* WORK REQUIRED:
From the listing below, extract each line containing the string "pixels".
^^^^^^^^^^^^^^^^
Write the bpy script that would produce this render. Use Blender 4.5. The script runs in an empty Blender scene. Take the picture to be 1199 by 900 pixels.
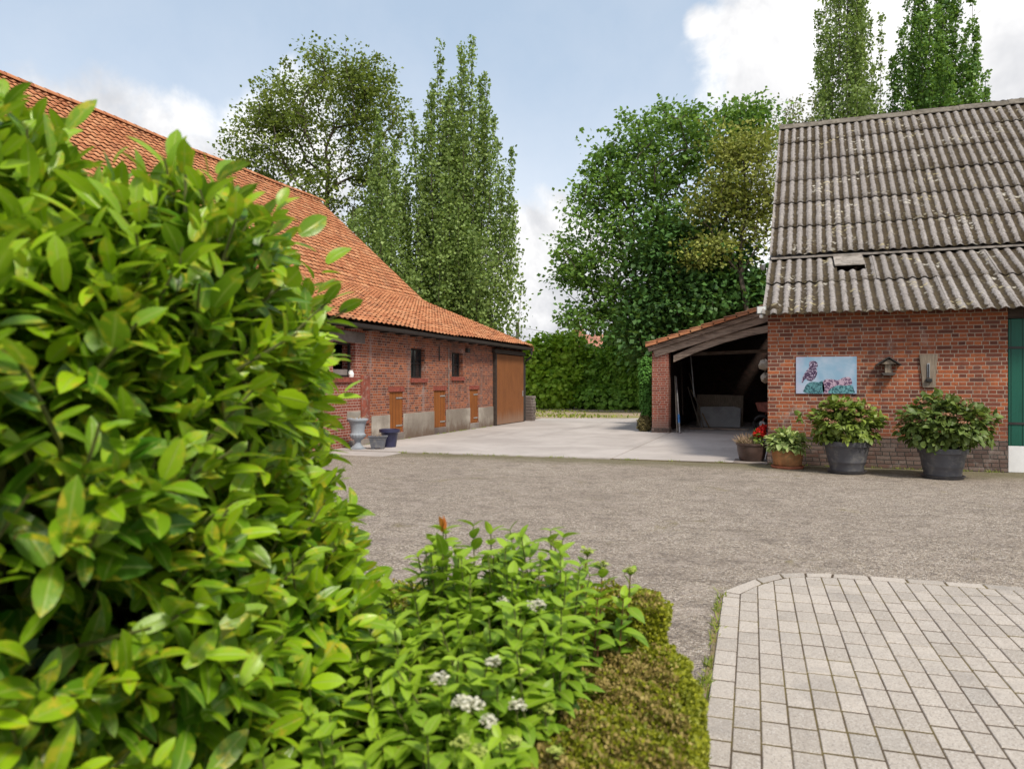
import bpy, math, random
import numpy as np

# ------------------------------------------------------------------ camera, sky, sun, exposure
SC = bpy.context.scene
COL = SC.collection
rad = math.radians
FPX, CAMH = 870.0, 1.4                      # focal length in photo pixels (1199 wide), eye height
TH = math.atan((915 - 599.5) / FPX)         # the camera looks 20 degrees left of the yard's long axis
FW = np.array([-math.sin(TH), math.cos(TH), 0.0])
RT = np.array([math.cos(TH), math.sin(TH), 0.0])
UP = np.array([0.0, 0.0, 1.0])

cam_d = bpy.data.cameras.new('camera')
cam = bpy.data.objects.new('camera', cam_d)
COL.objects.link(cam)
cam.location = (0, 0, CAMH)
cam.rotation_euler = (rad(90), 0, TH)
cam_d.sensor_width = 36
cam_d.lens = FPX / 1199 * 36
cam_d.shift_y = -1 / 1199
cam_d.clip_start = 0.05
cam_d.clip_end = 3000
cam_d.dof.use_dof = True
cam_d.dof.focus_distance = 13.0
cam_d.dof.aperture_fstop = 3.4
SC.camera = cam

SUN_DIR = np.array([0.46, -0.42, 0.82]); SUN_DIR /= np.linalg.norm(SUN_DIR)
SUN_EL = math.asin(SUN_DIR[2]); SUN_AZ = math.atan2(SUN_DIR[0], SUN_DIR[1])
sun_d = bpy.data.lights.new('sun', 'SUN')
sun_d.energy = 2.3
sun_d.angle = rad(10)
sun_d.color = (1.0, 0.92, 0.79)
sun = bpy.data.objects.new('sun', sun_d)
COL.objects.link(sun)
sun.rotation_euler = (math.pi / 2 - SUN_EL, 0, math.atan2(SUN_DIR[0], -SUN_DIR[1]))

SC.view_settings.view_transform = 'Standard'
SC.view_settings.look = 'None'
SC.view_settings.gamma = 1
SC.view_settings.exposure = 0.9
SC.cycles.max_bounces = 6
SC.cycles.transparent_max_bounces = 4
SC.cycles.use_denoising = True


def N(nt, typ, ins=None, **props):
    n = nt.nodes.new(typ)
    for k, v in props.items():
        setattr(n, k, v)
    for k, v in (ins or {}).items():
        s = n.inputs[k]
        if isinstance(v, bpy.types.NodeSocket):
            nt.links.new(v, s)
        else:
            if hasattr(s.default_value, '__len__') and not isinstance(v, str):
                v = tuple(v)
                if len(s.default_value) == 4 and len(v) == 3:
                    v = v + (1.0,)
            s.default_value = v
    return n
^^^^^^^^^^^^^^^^
* RESULT OF THE TASK:
Write the bpy script that would produce this render. Use Blender 4.5. The script runs in an empty Blender scene. Take the picture to be 1199 by 900 pixels.
FPX, CAMH = 870.0, 1.4                      # focal length in photo pixels (1199 wide), eye height